Examine the material below. Gather every line in which the string "scene" appears.

— begin Raw data —

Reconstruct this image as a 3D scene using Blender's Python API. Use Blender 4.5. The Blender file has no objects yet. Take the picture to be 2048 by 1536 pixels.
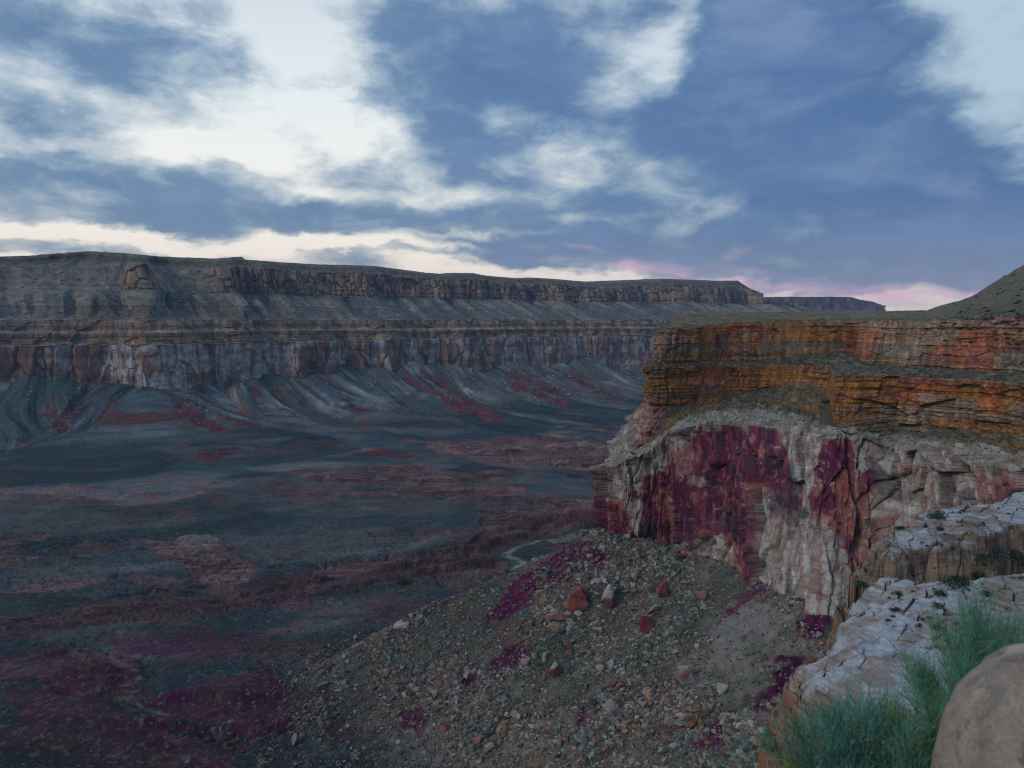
import bpy, bmesh, math, random
import numpy as np
from mathutils import Vector, Matrix
R = math.radians
rng = np.random.default_rng(7)
random.seed(7)
scene = bpy.context.scene
col = scene.collection

# ------------------------------------------------------------------ camera
FPX = 1592.0
PITCH = R(4.6)
CP, SP = math.cos(PITCH), math.sin(PITCH)
cd = bpy.data.cameras.new('camera')
cam = bpy.data.objects.new('camera', cd)
col.objects.link(cam)
scene.cycles.pixel_filter_type = 'BLACKMAN_HARRIS'
scene.cycles.filter_width = 1.15
cam.rotation_euler = (math.pi / 2 - PITCH, 0, 0)
cd.sensor_width = 36.0
cd.lens = 36.0 * FPX / 2048.0
cd.clip_start = 0.1
cd.clip_end = 60000.0
cd.dof.use_dof = True
cd.dof.focus_distance = 600.0
cd.dof.aperture_fstop = 2.8
scene.camera = cam


def slope(py):                       # dz/dy of the sight line through picture row py
    return -math.tan(math.atan((py - 768.0) / FPX) + PITCH)


def at_y(px, Y, z):                  # the point at depth Y and height z seen in column px
    v = math.tan(math.atan2(z, Y) + PITCH)
    return ((px - 1024.0) / FPX * Y / (CP + v * SP), Y, z)


def at_z(px, py, z):                 # the point at height z seen at (px, py)
    return at_y(px, z / slope(py), z)


def proj(x, y, z):
    d = np.maximum(y * CP - z * SP, 1.0)
    return 1024.0 + FPX * x / d, 768.0 - FPX * (y * SP + z * CP) / d


# ------------------------------------------------------------------ world, sun, exposure
SUN_EL, SUN_AZ = R(30), R(226)       # azimuth clockwise from +Y
scene.view_settings.view_transform = 'Standard'
scene.view_settings.look = 'None'
scene.view_settings.gamma = 1.0
scene.view_settings.exposure = 0.0
world = bpy.data.worlds.new('World')
scene.world = world
world.use_nodes = True
wn, wl = world.node_tree.nodes, world.node_tree.links
wn.clear()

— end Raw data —

Solution to this exercise ->
Reconstruct this image as a 3D scene using Blender's Python API. Use Blender 4.5. The Blender file has no objects yet. Take the picture to be 2048 by 1536 pixels.
scene = bpy.context.scene
col = scene.collection
scene.cycles.pixel_filter_type = 'BLACKMAN_HARRIS'
scene.cycles.filter_width = 1.15
scene.camera = cam
scene.view_settings.view_transform = 'Standard'
scene.view_settings.look = 'None'
scene.view_settings.gamma = 1.0
scene.view_settings.exposure = 0.0
scene.world = world